### Task prompt
Your task is to copy every line of this material exactly.

### Data section
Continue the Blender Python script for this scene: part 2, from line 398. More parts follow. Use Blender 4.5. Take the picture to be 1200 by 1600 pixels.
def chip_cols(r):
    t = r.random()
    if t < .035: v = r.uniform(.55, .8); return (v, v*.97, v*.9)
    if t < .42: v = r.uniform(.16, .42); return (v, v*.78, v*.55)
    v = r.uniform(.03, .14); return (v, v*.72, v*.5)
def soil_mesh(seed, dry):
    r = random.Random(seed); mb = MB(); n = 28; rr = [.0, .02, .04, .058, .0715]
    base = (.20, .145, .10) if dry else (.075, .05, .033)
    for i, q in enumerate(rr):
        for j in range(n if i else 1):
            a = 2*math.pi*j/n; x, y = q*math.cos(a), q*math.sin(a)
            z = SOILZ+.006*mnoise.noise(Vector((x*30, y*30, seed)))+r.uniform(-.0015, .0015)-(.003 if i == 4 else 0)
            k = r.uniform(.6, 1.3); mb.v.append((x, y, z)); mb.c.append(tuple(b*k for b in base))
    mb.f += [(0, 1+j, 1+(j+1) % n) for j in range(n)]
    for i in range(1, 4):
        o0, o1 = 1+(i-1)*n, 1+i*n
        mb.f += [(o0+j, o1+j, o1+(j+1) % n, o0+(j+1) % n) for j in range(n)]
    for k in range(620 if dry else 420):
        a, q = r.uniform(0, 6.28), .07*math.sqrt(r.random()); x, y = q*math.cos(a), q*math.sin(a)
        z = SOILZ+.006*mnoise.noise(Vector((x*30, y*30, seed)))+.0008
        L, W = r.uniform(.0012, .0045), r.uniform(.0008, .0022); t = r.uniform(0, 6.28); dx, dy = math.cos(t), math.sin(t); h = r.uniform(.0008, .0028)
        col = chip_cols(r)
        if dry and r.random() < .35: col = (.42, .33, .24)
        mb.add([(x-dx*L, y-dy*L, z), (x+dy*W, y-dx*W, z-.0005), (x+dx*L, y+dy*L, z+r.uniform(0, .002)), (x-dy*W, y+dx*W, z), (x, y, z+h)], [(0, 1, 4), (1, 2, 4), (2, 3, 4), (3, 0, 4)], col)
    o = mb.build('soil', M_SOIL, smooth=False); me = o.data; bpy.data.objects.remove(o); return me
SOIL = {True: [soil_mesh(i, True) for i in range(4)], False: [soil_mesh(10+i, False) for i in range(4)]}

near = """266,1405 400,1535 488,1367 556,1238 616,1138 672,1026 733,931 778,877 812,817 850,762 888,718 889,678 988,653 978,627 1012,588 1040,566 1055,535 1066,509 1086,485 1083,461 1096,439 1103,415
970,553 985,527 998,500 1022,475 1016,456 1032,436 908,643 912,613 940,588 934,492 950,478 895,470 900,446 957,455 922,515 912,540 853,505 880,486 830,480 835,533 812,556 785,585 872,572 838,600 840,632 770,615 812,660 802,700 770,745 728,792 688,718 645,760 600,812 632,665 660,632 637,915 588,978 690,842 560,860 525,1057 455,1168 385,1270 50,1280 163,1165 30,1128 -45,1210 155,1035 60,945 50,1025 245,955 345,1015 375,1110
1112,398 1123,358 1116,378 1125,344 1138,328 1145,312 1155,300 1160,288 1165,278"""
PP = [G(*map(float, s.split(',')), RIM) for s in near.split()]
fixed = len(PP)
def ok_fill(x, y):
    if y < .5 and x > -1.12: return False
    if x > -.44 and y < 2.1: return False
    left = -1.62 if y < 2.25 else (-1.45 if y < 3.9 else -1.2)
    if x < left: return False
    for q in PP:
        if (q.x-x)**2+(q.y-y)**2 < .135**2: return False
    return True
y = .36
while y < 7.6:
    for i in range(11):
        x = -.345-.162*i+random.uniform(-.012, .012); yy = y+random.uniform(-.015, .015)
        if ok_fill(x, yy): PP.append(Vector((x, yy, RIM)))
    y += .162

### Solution
Continue the Blender Python script for this scene: part 2, from line 398. More parts follow. Use Blender 4.5. Take the picture to be 1200 by 1600 pixels.
def chip_cols(r):
    t = r.random()
    if t < .035: v = r.uniform(.55, .8); return (v, v*.97, v*.9)
    if t < .42: v = r.uniform(.16, .42); return (v, v*.78, v*.55)
    v = r.uniform(.03, .14); return (v, v*.72, v*.5)
def soil_mesh(seed, dry):
    r = random.Random(seed); mb = MB(); n = 28; rr = [.0, .02, .04, .058, .0715]
    base = (.20, .145, .10) if dry else (.075, .05, .033)
    for i, q in enumerate(rr):
        for j in range(n if i else 1):
            a = 2*math.pi*j/n; x, y = q*math.cos(a), q*math.sin(a)
            z = SOILZ+.006*mnoise.noise(Vector((x*30, y*30, seed)))+r.uniform(-.0015, .0015)-(.003 if i == 4 else 0)
            k = r.uniform(.6, 1.3); mb.v.append((x, y, z)); mb.c.append(tuple(b*k for b in base))
    mb.f += [(0, 1+j, 1+(j+1) % n) for j in range(n)]
    for i in range(1, 4):
        o0, o1 = 1+(i-1)*n, 1+i*n
        mb.f += [(o0+j, o1+j, o1+(j+1) % n, o0+(j+1) % n) for j in range(n)]
    for k in range(620 if dry else 420):
        a, q = r.uniform(0, 6.28), .07*math.sqrt(r.random()); x, y = q*math.cos(a), q*math.sin(a)
        z = SOILZ+.006*mnoise.noise(Vector((x*30, y*30, seed)))+.0008
        L, W = r.uniform(.0012, .0045), r.uniform(.0008, .0022); t = r.uniform(0, 6.28); dx, dy = math.cos(t), math.sin(t); h = r.uniform(.0008, .0028)
        col = chip_cols(r)
        if dry and r.random() < .35: col = (.42, .33, .24)
        mb.add([(x-dx*L, y-dy*L, z), (x+dy*W, y-dx*W, z-.0005), (x+dx*L, y+dy*L, z+r.uniform(0, .002)), (x-dy*W, y+dx*W, z), (x, y, z+h)], [(0, 1, 4), (1, 2, 4), (2, 3, 4), (3, 0, 4)], col)
    o = mb.build('soil', M_SOIL, smooth=False); me = o.data; bpy.data.objects.remove(o); return me
SOIL = {True: [soil_mesh(i, True) for i in range(4)], False: [soil_mesh(10+i, False) for i in range(4)]}

near = """266,1405 400,1535 488,1367 556,1238 616,1138 672,1026 733,931 778,877 812,817 850,762 888,718 889,678 988,653 978,627 1012,588 1040,566 1055,535 1066,509 1086,485 1083,461 1096,439 1103,415
970,553 985,527 998,500 1022,475 1016,456 1032,436 908,643 912,613 940,588 934,492 950,478 895,470 900,446 957,455 922,515 912,540 853,505 880,486 830,480 835,533 812,556 785,585 872,572 838,600 840,632 770,615 812,660 802,700 770,745 728,792 688,718 645,760 600,812 632,665 660,632 637,915 588,978 690,842 560,860 525,1057 455,1168 385,1270 50,1280 163,1165 30,1128 -45,1210 155,1035 60,945 50,1025 245,955 345,1015 375,1110
1112,398 1123,358 1116,378 1125,344 1138,328 1145,312 1155,300 1160,288 1165,278"""
PP = [G(*map(float, s.split(',')), RIM) for s in near.split()]
fixed = len(PP)
def ok_fill(x, y):
    if y < .5 and x > -1.12: return False
    if x > -.44 and y < 2.1: return False
    left = -1.62 if y < 2.25 else (-1.45 if y < 3.9 else -1.2)
    if x < left: return False
    for q in PP:
        if (q.x-x)**2+(q.y-y)**2 < .135**2: return False
    return True
y = .36
while y < 7.6:
    for i in range(11):
        x = -.345-.162*i+random.uniform(-.012, .012); yy = y+random.uniform(-.015, .015)
        if ok_fill(x, yy): PP.append(Vector((x, yy, RIM)))
    y += .162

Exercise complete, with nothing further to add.